**Your objective:**
Set the listing down again in full, word for word, with the pictures left out.

(Entries from a dataset)
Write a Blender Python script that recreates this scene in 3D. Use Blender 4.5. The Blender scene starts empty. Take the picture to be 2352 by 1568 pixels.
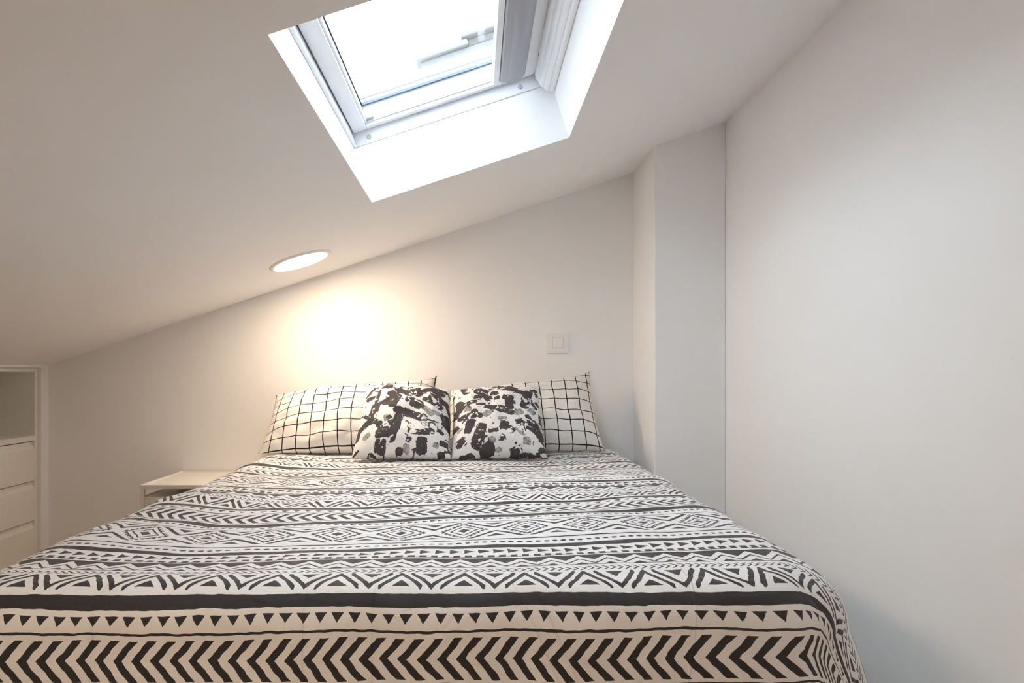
import bpy, bmesh, math, random
from mathutils import Vector, Matrix, noise

# ------------------------------------------------------------------ camera, world, exposure
scene = bpy.context.scene
col = scene.collection
F = 1700.0                      # focal length in pixels of the 2352 px wide frame
VPX, VPY = 1094.0, 850.0        # where the depth lines of the room meet
CZ = 0.88                       # eye height
cam_d = bpy.data.cameras.new('camera')
cam_d.sensor_width = 36.0
cam_d.lens = F / 2352.0 * 36.0
cam_d.shift_x = (1176.0 - VPX) / 2352.0
cam_d.shift_y = (VPY - 784.0) / 2352.0
cam_d.clip_start = 0.02
cam = bpy.data.objects.new('camera', cam_d)
cam.location = (0, 0, CZ)
cam.rotation_euler = (math.pi / 2, 0, 0)
col.objects.link(cam)
scene.camera = cam

world = bpy.data.worlds.new('overcast_sky')
scene.world = world
world.use_nodes = True
wb = world.node_tree.nodes['Background']
wb.inputs[0].default_value = (0.79, 0.905, 1.0, 1)
wb.inputs[1].default_value = 8.7
LAMP = 75.0                     # warm recessed ceiling lamps
LAMP_COL = (1.0, 0.78, 0.56)

scene.cycles.max_bounces = 9
scene.cycles.use_light_tree = False
scene.cycles.adaptive_threshold = 0.2
scene.cycles.adaptive_min_samples = 28
scene.cycles.diffuse_bounces = 7      # white rooms live on interreflection
vs = scene.view_settings
vs.view_transform = 'Standard'
vs.look = 'None'
vs.exposure = 0.0
vs.gamma = 1.0
vs.use_curve_mapping = False

# ------------------------------------------------------------------ room frame
D = 2.93                        # back wall
XL, XR = -1.693, 0.872          # left and right wall
YB = -1.7                       # wall behind the camera
YP, XP = 2.586, 0.622           # chimney pillar front and left face
C0 = 0.5787                     # ceiling height over the eye at x = 0
TA = 0.33                       # slope
K = math.hypot(1, TA)
SX, SZ = 1 / K, TA / K          # unit vector up the slope


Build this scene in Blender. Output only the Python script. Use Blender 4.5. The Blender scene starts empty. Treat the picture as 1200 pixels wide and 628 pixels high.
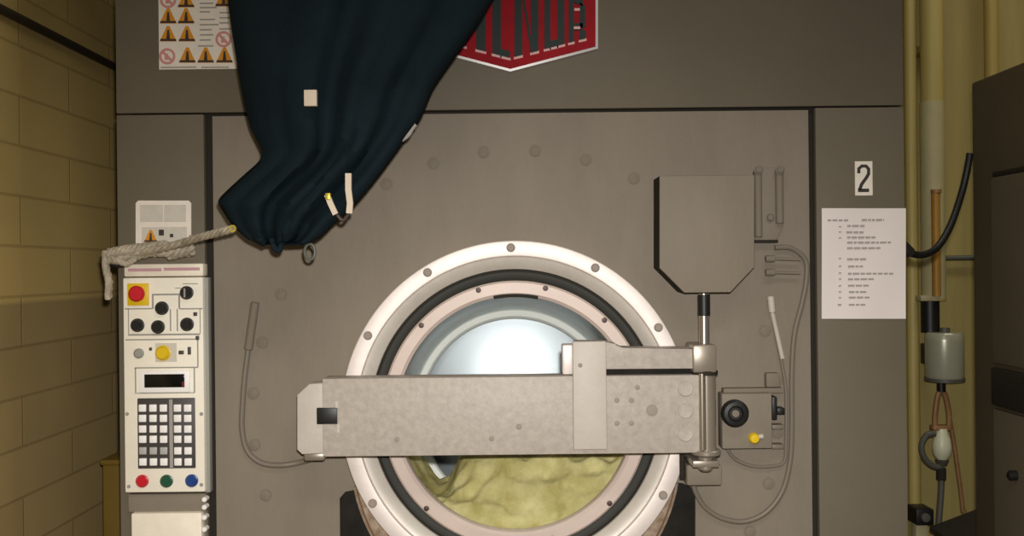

**Exercise output:**
Write a Blender Python script that recreates this scene in 3D. Use Blender 4.5. The Blender scene starts empty. Take the picture to be 2352 by 1568 pixels.
import bpy, bmesh, math, random
from mathutils import Vector, Matrix, noise

# ------------------------------------------------------------------ camera, world, exposure
scene = bpy.context.scene
col = scene.collection
F = 1700.0                      # focal length in pixels of the 2352 px wide frame
VPX, VPY = 1094.0, 850.0        # where the depth lines of the room meet
CZ = 0.88                       # eye height
cam_d = bpy.data.cameras.new('camera')
cam_d.sensor_width = 36.0
cam_d.lens = F / 2352.0 * 36.0
cam_d.shift_x = (1176.0 - VPX) / 2352.0
cam_d.shift_y = (VPY - 784.0) / 2352.0
cam_d.clip_start = 0.02
cam = bpy.data.objects.new('camera', cam_d)
cam.location = (0, 0, CZ)
cam.rotation_euler = (math.pi / 2, 0, 0)
col.objects.link(cam)
scene.camera = cam

world = bpy.data.worlds.new('overcast_sky')
scene.world = world
world.use_nodes = True
wb = world.node_tree.nodes['Background']
wb.inputs[0].default_value = (0.79, 0.905, 1.0, 1)
wb.inputs[1].default_value = 8.7
LAMP = 75.0                     # warm recessed ceiling lamps
LAMP_COL = (1.0, 0.78, 0.56)

scene.cycles.max_bounces = 9
scene.cycles.use_light_tree = False
scene.cycles.adaptive_threshold = 0.2
scene.cycles.adaptive_min_samples = 28
scene.cycles.diffuse_bounces = 7      # white rooms live on interreflection
vs = scene.view_settings
vs.view_transform = 'Standard'
vs.look = 'None'
vs.exposure = 0.0
vs.gamma = 1.0
vs.use_curve_mapping = False

# ------------------------------------------------------------------ room frame
D = 2.93                        # back wall
XL, XR = -1.693, 0.872          # left and right wall
YB = -1.7                       # wall behind the camera
YP, XP = 2.586, 0.622           # chimney pillar front and left face
C0 = 0.5787                     # ceiling height over the eye at x = 0
TA = 0.33                       # slope
K = math.hypot(1, TA)
SX, SZ = 1 / K, TA / K          # unit vector up the slope


Build this scene in Blender. Output only the Python script. Use Blender 4.5. The Blender scene starts empty. Treat the picture as 1200 pixels wide and 628 pixels high.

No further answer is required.